◆ TASK REQUIREMENTS: What do the lines from the top of the data through the line with "simple('wall_angle', lo, hi, TBAR, cl, .0006)" say? Quote them exactly and include both ends.

::: DATA SHOWN :::

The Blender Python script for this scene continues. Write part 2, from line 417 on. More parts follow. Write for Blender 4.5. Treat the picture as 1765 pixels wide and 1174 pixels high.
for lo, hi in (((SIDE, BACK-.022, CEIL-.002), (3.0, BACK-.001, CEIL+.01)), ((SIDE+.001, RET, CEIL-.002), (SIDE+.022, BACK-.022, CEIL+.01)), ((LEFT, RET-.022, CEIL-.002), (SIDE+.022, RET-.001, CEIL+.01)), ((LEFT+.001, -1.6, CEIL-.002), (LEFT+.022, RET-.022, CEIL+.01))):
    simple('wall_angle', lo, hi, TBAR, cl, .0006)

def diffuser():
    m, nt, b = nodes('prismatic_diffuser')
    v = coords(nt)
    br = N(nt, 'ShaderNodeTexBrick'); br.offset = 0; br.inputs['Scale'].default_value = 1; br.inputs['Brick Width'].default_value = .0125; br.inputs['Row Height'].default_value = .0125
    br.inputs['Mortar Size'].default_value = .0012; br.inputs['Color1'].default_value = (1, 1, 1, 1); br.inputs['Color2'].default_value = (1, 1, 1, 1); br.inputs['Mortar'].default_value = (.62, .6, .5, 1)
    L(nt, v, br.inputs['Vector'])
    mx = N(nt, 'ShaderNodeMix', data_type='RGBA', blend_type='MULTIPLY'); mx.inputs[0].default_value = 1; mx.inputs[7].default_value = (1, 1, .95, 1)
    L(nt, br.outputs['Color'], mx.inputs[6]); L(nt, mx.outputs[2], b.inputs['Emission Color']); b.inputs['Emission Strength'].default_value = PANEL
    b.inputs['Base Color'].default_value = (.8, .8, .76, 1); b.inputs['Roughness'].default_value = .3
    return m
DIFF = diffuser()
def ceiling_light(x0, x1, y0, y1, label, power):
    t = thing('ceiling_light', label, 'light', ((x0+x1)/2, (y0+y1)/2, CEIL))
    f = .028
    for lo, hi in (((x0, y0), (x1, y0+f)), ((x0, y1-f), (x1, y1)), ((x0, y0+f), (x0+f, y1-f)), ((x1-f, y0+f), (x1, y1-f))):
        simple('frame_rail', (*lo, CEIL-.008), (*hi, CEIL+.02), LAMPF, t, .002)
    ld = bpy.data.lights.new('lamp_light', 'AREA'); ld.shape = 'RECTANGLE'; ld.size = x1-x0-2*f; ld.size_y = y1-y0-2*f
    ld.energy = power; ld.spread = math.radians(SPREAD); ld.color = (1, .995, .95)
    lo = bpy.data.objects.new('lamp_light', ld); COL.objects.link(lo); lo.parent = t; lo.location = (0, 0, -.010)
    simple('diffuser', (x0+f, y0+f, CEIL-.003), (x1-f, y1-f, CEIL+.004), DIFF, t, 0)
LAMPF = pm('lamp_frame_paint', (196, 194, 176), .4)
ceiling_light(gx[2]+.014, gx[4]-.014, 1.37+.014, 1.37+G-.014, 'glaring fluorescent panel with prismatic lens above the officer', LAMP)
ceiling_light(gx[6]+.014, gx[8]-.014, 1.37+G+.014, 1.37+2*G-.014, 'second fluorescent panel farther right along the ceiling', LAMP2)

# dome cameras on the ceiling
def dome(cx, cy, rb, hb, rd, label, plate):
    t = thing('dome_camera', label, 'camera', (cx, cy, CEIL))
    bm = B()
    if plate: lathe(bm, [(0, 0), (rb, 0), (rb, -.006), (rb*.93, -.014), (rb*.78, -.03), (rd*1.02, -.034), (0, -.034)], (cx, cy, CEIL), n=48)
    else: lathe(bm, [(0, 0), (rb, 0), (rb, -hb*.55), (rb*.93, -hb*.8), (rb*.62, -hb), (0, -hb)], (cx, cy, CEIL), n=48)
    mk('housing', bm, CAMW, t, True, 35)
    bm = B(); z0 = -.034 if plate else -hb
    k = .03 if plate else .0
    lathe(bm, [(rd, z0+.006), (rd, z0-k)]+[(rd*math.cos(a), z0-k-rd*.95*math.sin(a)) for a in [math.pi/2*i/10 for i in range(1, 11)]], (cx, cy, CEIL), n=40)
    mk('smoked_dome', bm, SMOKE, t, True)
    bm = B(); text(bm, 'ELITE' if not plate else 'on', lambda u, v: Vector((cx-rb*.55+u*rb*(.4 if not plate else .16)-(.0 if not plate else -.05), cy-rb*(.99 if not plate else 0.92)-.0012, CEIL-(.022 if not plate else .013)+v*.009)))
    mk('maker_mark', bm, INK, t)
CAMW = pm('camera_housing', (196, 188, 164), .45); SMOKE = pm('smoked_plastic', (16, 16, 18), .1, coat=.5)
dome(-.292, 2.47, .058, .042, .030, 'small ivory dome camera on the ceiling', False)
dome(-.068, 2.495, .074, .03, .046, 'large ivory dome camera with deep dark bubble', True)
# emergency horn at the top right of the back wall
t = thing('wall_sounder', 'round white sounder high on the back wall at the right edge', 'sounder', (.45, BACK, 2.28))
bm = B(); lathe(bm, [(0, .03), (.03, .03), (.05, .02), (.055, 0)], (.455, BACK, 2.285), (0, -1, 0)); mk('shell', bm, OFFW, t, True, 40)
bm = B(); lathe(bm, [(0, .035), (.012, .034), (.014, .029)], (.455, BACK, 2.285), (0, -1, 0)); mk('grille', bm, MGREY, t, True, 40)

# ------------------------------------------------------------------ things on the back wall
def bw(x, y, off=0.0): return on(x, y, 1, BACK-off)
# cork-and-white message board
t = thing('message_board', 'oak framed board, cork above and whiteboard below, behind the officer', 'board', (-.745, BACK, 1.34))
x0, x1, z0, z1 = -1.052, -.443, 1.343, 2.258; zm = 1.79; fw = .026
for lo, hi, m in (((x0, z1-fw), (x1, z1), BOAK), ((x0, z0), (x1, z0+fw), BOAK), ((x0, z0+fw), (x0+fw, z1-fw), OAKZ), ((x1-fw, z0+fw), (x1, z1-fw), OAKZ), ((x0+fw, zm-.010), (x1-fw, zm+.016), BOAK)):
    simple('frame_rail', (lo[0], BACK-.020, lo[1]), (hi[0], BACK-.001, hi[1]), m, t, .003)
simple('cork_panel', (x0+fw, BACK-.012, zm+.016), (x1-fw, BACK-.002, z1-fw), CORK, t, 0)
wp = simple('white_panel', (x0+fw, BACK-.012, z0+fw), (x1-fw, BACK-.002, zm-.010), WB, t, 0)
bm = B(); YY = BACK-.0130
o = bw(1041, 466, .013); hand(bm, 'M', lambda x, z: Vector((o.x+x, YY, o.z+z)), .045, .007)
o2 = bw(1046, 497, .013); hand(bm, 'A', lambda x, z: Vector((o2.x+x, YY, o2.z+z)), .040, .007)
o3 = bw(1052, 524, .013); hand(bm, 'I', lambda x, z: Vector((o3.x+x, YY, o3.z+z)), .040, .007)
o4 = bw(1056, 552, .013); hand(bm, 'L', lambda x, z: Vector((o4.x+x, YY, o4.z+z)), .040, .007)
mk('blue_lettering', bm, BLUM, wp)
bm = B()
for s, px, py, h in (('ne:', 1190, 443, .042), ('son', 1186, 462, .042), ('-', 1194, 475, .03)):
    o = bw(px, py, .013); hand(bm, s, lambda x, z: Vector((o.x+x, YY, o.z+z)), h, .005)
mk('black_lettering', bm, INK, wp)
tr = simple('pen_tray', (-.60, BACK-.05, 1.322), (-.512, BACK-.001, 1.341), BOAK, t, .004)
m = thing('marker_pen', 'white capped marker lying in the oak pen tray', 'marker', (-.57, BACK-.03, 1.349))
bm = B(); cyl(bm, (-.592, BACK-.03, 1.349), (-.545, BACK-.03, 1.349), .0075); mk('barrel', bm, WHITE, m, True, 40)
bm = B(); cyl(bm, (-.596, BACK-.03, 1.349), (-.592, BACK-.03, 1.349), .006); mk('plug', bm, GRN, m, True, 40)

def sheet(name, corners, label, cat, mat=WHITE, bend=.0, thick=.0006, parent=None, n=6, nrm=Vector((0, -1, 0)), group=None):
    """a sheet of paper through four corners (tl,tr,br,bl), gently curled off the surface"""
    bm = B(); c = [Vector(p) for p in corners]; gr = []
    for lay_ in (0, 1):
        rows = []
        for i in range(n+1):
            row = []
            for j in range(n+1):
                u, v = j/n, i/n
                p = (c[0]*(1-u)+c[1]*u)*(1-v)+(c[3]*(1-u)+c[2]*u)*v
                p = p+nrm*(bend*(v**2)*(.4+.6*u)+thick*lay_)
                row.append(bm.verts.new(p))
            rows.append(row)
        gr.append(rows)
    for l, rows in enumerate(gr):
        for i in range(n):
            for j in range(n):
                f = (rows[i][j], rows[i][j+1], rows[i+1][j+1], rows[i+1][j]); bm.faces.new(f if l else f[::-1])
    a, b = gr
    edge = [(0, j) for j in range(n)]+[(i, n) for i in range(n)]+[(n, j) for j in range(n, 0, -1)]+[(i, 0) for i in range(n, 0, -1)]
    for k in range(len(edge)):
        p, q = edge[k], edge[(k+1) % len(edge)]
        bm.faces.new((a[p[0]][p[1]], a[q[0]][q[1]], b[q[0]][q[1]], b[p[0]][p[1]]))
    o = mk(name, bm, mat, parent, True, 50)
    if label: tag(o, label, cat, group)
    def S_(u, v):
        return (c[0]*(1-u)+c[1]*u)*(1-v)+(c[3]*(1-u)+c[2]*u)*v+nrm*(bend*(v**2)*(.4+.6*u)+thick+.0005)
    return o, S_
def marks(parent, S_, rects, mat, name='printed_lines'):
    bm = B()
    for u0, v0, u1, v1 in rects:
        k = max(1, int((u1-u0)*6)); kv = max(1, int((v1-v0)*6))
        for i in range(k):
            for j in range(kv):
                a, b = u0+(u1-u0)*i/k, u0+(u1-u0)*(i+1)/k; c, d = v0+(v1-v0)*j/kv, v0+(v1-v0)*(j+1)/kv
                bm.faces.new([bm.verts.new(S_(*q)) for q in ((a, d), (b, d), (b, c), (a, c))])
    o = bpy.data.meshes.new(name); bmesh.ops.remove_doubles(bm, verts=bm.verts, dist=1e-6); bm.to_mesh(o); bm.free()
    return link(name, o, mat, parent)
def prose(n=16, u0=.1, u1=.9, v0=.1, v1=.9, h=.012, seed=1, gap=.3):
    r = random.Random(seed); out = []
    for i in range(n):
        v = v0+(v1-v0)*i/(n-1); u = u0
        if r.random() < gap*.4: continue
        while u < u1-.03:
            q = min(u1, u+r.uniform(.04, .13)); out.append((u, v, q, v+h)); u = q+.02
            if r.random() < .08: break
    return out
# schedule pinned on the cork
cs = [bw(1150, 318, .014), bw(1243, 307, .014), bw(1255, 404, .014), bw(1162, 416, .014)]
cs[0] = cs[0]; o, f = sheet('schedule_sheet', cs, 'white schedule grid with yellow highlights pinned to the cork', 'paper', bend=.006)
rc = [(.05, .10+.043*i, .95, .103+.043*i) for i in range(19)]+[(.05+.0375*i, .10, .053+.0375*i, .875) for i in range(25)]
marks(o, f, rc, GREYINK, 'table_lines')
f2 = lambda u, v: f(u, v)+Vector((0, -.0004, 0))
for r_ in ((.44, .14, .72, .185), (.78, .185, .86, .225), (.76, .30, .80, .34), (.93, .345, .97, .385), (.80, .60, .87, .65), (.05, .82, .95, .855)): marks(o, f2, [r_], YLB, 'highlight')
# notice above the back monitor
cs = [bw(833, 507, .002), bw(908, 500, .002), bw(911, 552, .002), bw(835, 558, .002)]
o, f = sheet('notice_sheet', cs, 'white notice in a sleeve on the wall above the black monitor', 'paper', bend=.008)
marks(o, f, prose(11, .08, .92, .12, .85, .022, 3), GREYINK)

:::

◆ THE REPLY:
The Blender Python script for this scene continues. Write part 2, from line 417 on. More parts follow. Write for Blender 4.5. Treat the picture as 1765 pixels wide and 1174 pixels high.
for lo, hi in (((SIDE, BACK-.022, CEIL-.002), (3.0, BACK-.001, CEIL+.01)), ((SIDE+.001, RET, CEIL-.002), (SIDE+.022, BACK-.022, CEIL+.01)), ((LEFT, RET-.022, CEIL-.002), (SIDE+.022, RET-.001, CEIL+.01)), ((LEFT+.001, -1.6, CEIL-.002), (LEFT+.022, RET-.022, CEIL+.01))):
    simple('wall_angle', lo, hi, TBAR, cl, .0006)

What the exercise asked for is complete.